** BEGIN Data shown **
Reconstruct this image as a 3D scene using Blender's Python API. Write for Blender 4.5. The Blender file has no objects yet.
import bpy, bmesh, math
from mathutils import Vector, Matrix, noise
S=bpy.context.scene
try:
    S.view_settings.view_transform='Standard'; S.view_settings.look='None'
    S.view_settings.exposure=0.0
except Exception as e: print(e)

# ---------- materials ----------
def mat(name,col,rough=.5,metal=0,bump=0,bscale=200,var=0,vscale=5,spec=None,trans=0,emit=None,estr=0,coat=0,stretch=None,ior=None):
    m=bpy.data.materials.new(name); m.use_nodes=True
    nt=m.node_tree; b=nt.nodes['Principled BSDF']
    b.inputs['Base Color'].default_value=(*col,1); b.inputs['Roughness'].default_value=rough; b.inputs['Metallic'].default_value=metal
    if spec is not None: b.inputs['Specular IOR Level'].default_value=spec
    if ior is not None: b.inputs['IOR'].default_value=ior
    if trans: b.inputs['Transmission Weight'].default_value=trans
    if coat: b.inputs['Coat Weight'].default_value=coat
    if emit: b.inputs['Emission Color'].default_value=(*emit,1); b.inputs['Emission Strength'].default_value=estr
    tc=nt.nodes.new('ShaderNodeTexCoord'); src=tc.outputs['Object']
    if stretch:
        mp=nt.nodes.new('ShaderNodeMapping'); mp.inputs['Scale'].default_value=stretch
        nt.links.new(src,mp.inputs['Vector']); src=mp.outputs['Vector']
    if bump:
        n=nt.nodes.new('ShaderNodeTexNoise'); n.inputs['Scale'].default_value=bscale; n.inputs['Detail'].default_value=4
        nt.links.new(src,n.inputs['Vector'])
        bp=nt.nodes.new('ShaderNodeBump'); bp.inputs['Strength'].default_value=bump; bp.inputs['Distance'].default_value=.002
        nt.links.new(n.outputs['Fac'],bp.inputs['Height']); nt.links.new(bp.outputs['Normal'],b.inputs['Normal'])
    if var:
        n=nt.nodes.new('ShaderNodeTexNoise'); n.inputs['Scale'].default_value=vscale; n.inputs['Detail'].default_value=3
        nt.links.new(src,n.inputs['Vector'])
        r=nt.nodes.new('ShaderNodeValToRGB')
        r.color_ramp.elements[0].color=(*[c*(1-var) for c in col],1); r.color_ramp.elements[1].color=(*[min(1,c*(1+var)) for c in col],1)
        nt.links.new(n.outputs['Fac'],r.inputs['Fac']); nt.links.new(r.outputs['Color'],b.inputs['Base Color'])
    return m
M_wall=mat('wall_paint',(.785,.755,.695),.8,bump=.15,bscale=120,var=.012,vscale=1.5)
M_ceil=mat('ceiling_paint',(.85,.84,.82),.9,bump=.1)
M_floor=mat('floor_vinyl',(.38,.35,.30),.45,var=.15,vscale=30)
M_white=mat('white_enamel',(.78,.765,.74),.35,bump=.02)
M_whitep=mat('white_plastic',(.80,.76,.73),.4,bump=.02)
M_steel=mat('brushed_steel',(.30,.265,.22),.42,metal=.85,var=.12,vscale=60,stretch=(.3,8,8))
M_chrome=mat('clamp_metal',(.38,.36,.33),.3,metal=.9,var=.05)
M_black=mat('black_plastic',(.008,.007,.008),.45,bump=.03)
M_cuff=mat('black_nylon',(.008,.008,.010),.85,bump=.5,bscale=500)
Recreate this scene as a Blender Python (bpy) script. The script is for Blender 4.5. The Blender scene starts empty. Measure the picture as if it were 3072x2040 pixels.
** END Data shown **
Problem details
Take the material above and return all of it exactly.

The result
Reconstruct this image as a 3D scene using Blender's Python API. Write for Blender 4.5. The Blender file has no objects yet.
import bpy, bmesh, math
from mathutils import Vector, Matrix, noise
S=bpy.context.scene
try:
    S.view_settings.view_transform='Standard'; S.view_settings.look='None'
    S.view_settings.exposure=0.0
except Exception as e: print(e)

# ---------- materials ----------
def mat(name,col,rough=.5,metal=0,bump=0,bscale=200,var=0,vscale=5,spec=None,trans=0,emit=None,estr=0,coat=0,stretch=None,ior=None):
    m=bpy.data.materials.new(name); m.use_nodes=True
    nt=m.node_tree; b=nt.nodes['Principled BSDF']
    b.inputs['Base Color'].default_value=(*col,1); b.inputs['Roughness'].default_value=rough; b.inputs['Metallic'].default_value=metal
    if spec is not None: b.inputs['Specular IOR Level'].default_value=spec
    if ior is not None: b.inputs['IOR'].default_value=ior
    if trans: b.inputs['Transmission Weight'].default_value=trans
    if coat: b.inputs['Coat Weight'].default_value=coat
    if emit: b.inputs['Emission Color'].default_value=(*emit,1); b.inputs['Emission Strength'].default_value=estr
    tc=nt.nodes.new('ShaderNodeTexCoord'); src=tc.outputs['Object']
    if stretch:
        mp=nt.nodes.new('ShaderNodeMapping'); mp.inputs['Scale'].default_value=stretch
        nt.links.new(src,mp.inputs['Vector']); src=mp.outputs['Vector']
    if bump:
        n=nt.nodes.new('ShaderNodeTexNoise'); n.inputs['Scale'].default_value=bscale; n.inputs['Detail'].default_value=4
        nt.links.new(src,n.inputs['Vector'])
        bp=nt.nodes.new('ShaderNodeBump'); bp.inputs['Strength'].default_value=bump; bp.inputs['Distance'].default_value=.002
        nt.links.new(n.outputs['Fac'],bp.inputs['Height']); nt.links.new(bp.outputs['Normal'],b.inputs['Normal'])
    if var:
        n=nt.nodes.new('ShaderNodeTexNoise'); n.inputs['Scale'].default_value=vscale; n.inputs['Detail'].default_value=3
        nt.links.new(src,n.inputs['Vector'])
        r=nt.nodes.new('ShaderNodeValToRGB')
        r.color_ramp.elements[0].color=(*[c*(1-var) for c in col],1); r.color_ramp.elements[1].color=(*[min(1,c*(1+var)) for c in col],1)
        nt.links.new(n.outputs['Fac'],r.inputs['Fac']); nt.links.new(r.outputs['Color'],b.inputs['Base Color'])
    return m
M_wall=mat('wall_paint',(.785,.755,.695),.8,bump=.15,bscale=120,var=.012,vscale=1.5)
M_ceil=mat('ceiling_paint',(.85,.84,.82),.9,bump=.1)
M_floor=mat('floor_vinyl',(.38,.35,.30),.45,var=.15,vscale=30)
M_white=mat('white_enamel',(.78,.765,.74),.35,bump=.02)
M_whitep=mat('white_plastic',(.80,.76,.73),.4,bump=.02)
M_steel=mat('brushed_steel',(.30,.265,.22),.42,metal=.85,var=.12,vscale=60,stretch=(.3,8,8))
M_chrome=mat('clamp_metal',(.38,.36,.33),.3,metal=.9,var=.05)
M_black=mat('black_plastic',(.008,.007,.008),.45,bump=.03)
M_cuff=mat('black_nylon',(.008,.008,.010),.85,bump=.5,bscale=500)
Recreate this scene as a Blender Python (bpy) script. The script is for Blender 4.5. The Blender scene starts empty. Measure the picture as if it were 3072x2040 pixels.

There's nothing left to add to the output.